Cara lain yang ditempuh adalah dengan menggunakan
radio komunikasi, berupa RIG atau HT. Peralatan
tersebut digunakan pula untuk menyebarluaskan
informasi darurat, sekaligus sebagai sarana
koordinasi. Koordinasi di sini bisa berupa koordinasi
untuk peringatan dini dan evakuasi. Tetapi, koordinasi
juga bisa dilakukan untuk kepentingan distribusi
bantuan. Alat yang diperlukan tidaklah terlalu mahal
jika dibandingkan dengan saraan komunikasi yang lain.
Bahkan sangat mudah dihidupkan hanya dengan
menggunakan tenaga listrik dari generator untuk RIG
dan baterai untuk HT. Setelah itu, komunikasi bisa
dilakukan setiap saat.
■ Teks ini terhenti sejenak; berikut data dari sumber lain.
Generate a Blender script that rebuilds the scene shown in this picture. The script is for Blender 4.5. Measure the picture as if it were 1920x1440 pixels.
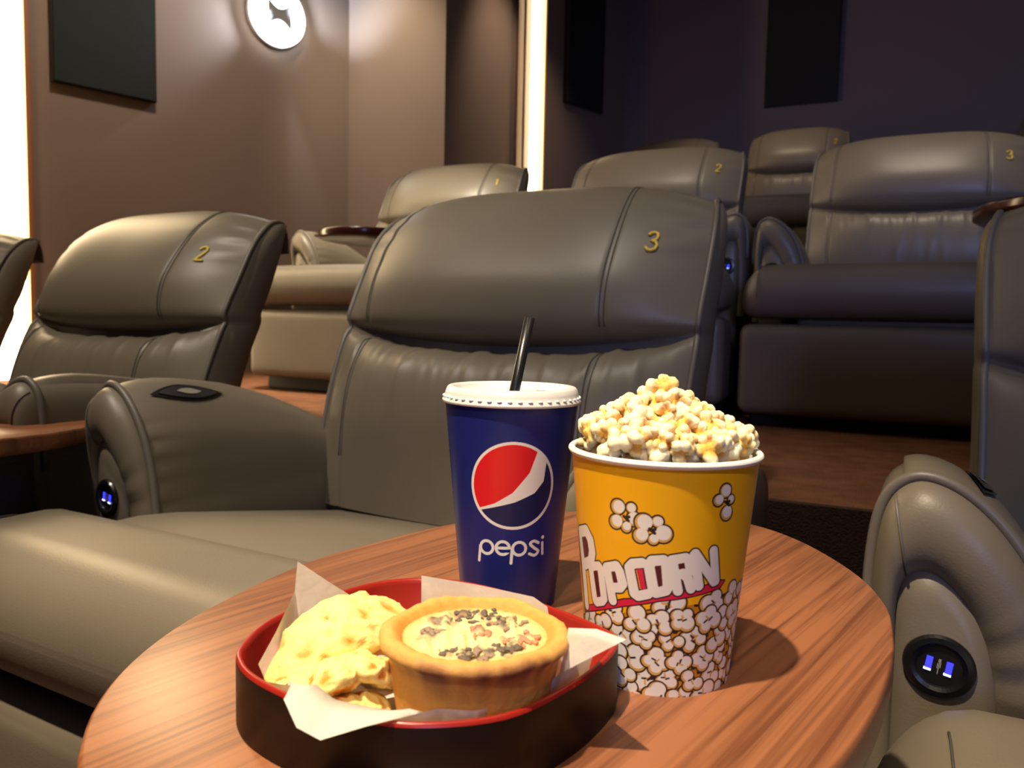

Jika bermaksud agar jangkauan
komunikasi bisa lebih luas, cukup diakali dengan
antenna yang mencukupi kebutuhan. Di lapangan saat
ini, bahkan HT digunakan oleh tim kami dan pengelola
radio komunitas sebagai alat untuk melakukan wawancara
dengan warga dan disiarkan langsung melalui radio.